I found the presentation of the book to be very uneven as well. Instead of giving details more or less chronologically, which is what readers pretty much expect in a biography, Sandford chooses to go back and forth between Cobain's childhood and adult years. This technique can work, of course, provided that the author gives sufficient transitional information before jumping around. But Sandford doesn't do that, so it sometimes takes the reader a minute or two to get an idea of the time period the author is currently dealing with.

One thing I did like about the book were the pictures in the middle of it. Although I had seen many of them before, there were quite a few that I hadn't come across in other publications. In addition, there was a photocopy of Cobain's death certificate and suicide note, both of which I personally had never seen before, but which may have been published elsewhere. It was a bit heart-wrenching to read those two things because they really give you a sense of the finality of Cobain's actions.  

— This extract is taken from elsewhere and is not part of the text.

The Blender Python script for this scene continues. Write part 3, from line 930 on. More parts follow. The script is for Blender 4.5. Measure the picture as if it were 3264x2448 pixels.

At the time that Kurt Cobain by Christopher Sandford hit the shelves, the singer had long since stopped making headlines, so fans might have bought the book if for no other reason than to read about Kurt once more. Since then, however, there have been a couple of other Cobain biographies printed that have been well-received by both book critics and fans alike as being much better representations of what Cobain's life and death were like. As far as this particular book goes, I would stay away if I were you. Since there's not really any information in there that a Nirvana fan would find to be new, it really amounts to just a waste of the reader's time and money.